For years, West African filmmakers have lamented the death of traditional movie
theatres. DVD piracy, TV and satellite broadcasts had taken over. But right now,
film professionals in the region are driving a new movement to reopen cinemas.
In 2010, Chadian director Mahamat-Saleh Haroun won the Jury Prize at the
Cannes Film Festival with his feature A Screaming Man. By achieving international
recognition for his country of birth, Haroun woke up the Chadian government,
who invested heavily into the rehabilitation of N’Djamena’s oldest cinema, Le
Normandie.
Built in the 1950s by a Syrian-Lebanese family, Le Normandie was the only
covered cinema in Chad. Closed in 1981, it reopened on 8 January 2011 with
Haroun’s A Screaming Man. Run by another Chadian filmmaker, Issa Serge
Coelho (Daresalam, N’Djamena City), Le Normandie now has a 12m screen, 440
seats and is equipped with Dolby Digital sound, and 35mm and HD projectors.
With tickets sold for prices ranging from R23 to R68, Le Normandie mostly shows
American movies twice a day (three shows during weekends). These are
supplied by French distributor Jean-Pierre Lemoine who built two Megarama
multiplex theatres in Morocco. Thanks to Tigo, a Latin American mobile company
operating in Chad, Le Normandie was recently provided with 3D equipment.
In 2012, the Burkinabe film Les Films du Djabadjah initiated the reopening of
Cine Guimbi in Bobo-Dioulasso, the country’s second largest city.
Built in the late 1950s under the French colonial government, Cine Guimbi
(formerly Cine Rio) was an open-air theatre. First run by a French company, then
by the Burkinabe National Cinema Company (SONACIB), Cine Guimbi was taken
over by a filmmaker association, AARPA, which went bankrupt in 2003.
The Association de soutien du cinema au Burkina Faso was set up by Swiss
director Berni Goldblat to manage the project in 2012. It initiated a massive
fundraising campaign among several international film festivals and 140 seats
(R4 540 each) were sold. Out of the final budget (R18 861 062), 44% was
secured.
Still under construction, Cine Guimbi will be a covered cinema with 154 and 323
seats for each screen. The goal is to equip it with DLP (digital light processing)
projectors and a high quality sound system.
On 31 December 2013, industry professionals were able to buy the site thanks
to a R2 088 378 grant from Michele Berset Swiss Foundation. “We would like to
open at the end of 2015,’ said Goldblat, “but we need to “Englishise’ our
campaign. For the moment, we only reach Francophone partners.’

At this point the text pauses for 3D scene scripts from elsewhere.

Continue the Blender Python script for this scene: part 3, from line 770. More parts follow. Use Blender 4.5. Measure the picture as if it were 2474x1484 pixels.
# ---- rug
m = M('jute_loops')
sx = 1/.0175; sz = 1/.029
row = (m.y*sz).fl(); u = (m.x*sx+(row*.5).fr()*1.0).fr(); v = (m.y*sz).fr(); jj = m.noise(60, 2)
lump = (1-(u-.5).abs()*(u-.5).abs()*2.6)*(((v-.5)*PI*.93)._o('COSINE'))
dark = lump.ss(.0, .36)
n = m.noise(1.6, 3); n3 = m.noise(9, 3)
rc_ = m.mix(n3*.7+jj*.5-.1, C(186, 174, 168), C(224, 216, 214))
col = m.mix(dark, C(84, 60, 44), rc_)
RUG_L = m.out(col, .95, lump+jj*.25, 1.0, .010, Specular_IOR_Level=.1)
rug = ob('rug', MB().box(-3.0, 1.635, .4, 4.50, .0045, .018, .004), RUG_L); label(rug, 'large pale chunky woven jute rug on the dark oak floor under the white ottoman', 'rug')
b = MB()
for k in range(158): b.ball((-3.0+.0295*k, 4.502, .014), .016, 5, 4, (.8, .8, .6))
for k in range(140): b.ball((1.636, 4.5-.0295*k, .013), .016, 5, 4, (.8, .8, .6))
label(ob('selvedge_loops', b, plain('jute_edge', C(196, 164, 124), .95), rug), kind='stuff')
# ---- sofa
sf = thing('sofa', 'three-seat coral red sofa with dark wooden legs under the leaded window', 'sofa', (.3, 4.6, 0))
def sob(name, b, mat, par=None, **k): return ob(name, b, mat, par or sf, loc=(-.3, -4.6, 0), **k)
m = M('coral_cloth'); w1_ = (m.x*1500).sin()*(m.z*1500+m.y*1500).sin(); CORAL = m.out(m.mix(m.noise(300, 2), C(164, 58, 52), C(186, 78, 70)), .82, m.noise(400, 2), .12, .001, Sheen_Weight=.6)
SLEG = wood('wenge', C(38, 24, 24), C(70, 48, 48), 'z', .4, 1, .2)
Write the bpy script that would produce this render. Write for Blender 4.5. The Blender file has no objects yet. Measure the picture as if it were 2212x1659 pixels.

In Ghana, Lebanese immigrants built the 350-seat, open-air Rex Cinema in 1937.
Established in Central Accra, this government property was first abandoned then
used afterwards by evangelical churches.
The American-Ghanaian director Akosua Adoma Owusu, winner of a 2013 African
Academy Movie Award for her short Kwaku Ananse, decided to revive the place
by turning it “into an alternative creative space for art, music, and film’.
With a one-month kickstarter campaign entitled “Damn the Man, Save the Rex’,
the 30 year-old director raised R11 068 (113% funded) thanks to 185
international backers. “Words cannot express my sincere gratitude,’ proclaimed
Owusu. “I am still hoping to find other funds to run the cinema.’
On 7 December 2013, the Rex Cinema successfully reopened as an alternative to
the SilverBird multiplex based in the Accra Mall nearby. As Goldblat says: “If we,
from the film industry, don’t do this, no one will.’